Companies that do business in California, regardless of where they are located, must comply with the law if they exceed one of the following thresholds:

  • Have annual gross revenues in excess of $25  million
  • Buy, sell, receive or share personal information gathered from 50,000 or more consumers, households, or devices for commercial purposes; or
  • Derive 50% or more of its annual revenues from “selling” consumers’ personal information.
  Simplified Timeline
  • The Governor signed amendments into law, and the AG released draft regulations the week of October 7, 2019.
  • The IAB Tech Lab Released technical specs for the CCPA Compliance Framework November 18, 2019.
  • The IAB’s Limited Service Provider Agreement (to become a Signatory to the Framework) was available December 5.
  • XR signed the agreement December 11, 2019.
  • The CCPA took effect January 1, 2020.

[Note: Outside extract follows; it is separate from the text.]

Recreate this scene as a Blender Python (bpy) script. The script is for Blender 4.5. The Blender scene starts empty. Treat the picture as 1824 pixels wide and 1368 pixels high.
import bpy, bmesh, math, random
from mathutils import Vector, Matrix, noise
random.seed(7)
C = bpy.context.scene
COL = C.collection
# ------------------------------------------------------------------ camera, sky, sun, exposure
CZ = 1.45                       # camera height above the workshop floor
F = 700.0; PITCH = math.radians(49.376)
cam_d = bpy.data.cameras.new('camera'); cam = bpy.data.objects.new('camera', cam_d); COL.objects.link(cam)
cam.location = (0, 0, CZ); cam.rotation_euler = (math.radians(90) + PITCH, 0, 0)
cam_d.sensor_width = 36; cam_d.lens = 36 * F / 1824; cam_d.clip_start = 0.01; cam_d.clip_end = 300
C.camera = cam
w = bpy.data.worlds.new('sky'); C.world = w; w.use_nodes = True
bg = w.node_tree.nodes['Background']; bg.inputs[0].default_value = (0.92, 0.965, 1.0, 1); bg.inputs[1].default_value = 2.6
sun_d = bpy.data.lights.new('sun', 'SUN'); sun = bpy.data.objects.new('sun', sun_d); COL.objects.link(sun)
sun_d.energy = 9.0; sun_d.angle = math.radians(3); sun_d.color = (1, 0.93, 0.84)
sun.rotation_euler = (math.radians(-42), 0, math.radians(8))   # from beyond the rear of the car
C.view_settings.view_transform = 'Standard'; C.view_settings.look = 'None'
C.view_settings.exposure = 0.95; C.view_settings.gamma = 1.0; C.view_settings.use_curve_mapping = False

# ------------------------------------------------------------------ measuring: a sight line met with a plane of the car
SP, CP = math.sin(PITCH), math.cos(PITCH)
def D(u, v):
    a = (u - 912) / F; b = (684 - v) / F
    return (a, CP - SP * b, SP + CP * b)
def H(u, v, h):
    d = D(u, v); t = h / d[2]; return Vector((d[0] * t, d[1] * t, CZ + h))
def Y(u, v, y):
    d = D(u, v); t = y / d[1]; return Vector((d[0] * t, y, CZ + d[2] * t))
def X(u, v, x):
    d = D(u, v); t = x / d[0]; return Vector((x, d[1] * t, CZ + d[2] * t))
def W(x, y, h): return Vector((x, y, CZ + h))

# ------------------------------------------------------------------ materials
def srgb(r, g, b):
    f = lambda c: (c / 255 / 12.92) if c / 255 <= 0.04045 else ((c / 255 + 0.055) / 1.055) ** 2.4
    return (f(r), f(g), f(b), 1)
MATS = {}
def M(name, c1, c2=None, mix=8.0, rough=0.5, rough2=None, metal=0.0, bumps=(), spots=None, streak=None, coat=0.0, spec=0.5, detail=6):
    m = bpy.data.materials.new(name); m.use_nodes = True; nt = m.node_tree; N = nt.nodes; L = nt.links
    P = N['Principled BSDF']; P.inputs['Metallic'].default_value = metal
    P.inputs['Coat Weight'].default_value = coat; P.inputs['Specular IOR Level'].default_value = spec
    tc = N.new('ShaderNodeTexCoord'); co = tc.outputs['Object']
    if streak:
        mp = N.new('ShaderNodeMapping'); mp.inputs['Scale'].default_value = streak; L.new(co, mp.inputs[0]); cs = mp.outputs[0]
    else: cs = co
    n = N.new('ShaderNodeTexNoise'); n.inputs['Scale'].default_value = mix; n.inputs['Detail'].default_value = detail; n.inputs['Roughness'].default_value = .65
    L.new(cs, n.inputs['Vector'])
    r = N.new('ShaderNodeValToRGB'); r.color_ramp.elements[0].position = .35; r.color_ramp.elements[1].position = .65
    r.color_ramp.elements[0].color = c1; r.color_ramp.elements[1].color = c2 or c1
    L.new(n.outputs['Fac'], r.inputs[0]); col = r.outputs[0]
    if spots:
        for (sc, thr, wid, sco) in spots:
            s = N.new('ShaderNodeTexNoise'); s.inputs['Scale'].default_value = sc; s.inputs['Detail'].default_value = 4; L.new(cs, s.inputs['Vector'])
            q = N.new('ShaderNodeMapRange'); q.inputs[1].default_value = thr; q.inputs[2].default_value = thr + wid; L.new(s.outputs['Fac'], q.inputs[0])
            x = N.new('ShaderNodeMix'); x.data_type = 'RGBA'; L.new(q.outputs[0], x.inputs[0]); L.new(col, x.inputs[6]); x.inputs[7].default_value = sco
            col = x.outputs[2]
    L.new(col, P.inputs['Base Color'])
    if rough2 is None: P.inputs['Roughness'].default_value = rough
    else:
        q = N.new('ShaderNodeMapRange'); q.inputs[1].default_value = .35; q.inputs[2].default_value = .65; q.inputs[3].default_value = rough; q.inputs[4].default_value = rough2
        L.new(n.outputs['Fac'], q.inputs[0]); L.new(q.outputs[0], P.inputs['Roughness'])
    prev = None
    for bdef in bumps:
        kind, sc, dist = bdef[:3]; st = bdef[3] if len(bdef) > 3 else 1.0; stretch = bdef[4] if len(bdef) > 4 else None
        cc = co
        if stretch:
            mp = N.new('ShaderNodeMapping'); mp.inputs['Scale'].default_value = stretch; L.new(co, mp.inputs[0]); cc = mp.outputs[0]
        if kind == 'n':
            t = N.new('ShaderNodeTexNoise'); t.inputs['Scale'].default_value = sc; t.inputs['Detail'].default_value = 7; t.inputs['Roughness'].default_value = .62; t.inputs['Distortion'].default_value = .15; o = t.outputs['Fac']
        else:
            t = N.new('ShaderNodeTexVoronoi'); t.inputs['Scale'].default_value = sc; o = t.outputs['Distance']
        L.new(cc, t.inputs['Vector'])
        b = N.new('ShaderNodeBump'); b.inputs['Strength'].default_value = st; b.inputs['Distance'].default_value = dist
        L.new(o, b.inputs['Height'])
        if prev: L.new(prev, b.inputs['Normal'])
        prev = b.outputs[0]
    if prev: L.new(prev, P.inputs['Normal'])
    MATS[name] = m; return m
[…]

The CCPA stipulates the following (for California residents):

Consumers Are Granted:

  • The right to know what information is
    collected on the individual, the purpose for which it was collected, where the company got that information, how the information is being used, whether the information is being disclosed or sold and to whom the information is being disclosed or sold.
  • The right to access that information.
  • The right to deletion of their data.
  • The right to opt out of the sale of their data.

Businesses Are Prohibited from:

  • Discriminating against a consumer
    because the consumer exercised any of
    the consumer’s rights under this title
    (for example: denying goods/services,
    charging different fees, providing different
    level of quality of experience)
  • Selling personal information of consumers
    under the age of 16 without explicit
    consent

Personal Information

Personal information is anything that identifies, relates to, describes, is capable of being associated with, or could reasonably be linked, directly or indirectly, with a particular consumer or household which includes:
• Real name or alias, physical address, biometric information,
• IP address, email address, unique personal identifier, online identifier (incl. device ID and user agent)
• Account name, driver’s license number, passport number
• Records of purchasing history or tendencies
• Internet browsing or search history, information related to web site interactions, geolocation data
• Employment or education data

The selling of data under the CCPA is defined very broadly. Think of it more like sharing data. Per the IAB, “Selling, renting, releasing, disclosing, disseminating, making available, transferring, or otherwise communicating orally, in writing, or by electronic or other means, a consumer’s personal information by the business to another business or a third party for monetary or other valuable consideration. Simply disclosing data, even as part of a larger transaction involving a product or service, likely constitutes a sale, [so] it is difficult to conceive of an activity that does not fall within this definition given that the digital advertising ecosystem is built and predicated upon utilizing consumer data for ad decisioning, reporting, and optimization.”

Our Approach

For digital video ad serving and analytics, XR Extreme Reach only collects IP address, device ID (if sharing is enabled by the web publisher/device), user agent string, and geo-location (inferred by the IP address).

When a Consumer Opts Out on a Publisher’s Website
• As a signatory to the IAB CCPA Compliance Framework, if a consumer on a publisher’s website opts out of having their personal information collected and shared, the publisher will pass this signal to XR in real time on every ad call and viewing session via a privacy macro.
• When XR receives notice that a consumer has opted out, (a) those users can no longer be geo-targeted via XR and (b) we can no longer share their personal information with our advertising clients via custom, log level reports. All fields in custom reports that have personal information - IP address, device ID, user agent - will be replaced with “CCPA”.
When a Consumer Contacts XR Directly
• If a consumer contacts XR to have their personal information deleted, we will acknowledge the request within 10 days, and act on the request within 45 days.
• We will also share these requests with any XR advertising clients who have received this personal information via our custom reports, so they may take action to delete data within their systems.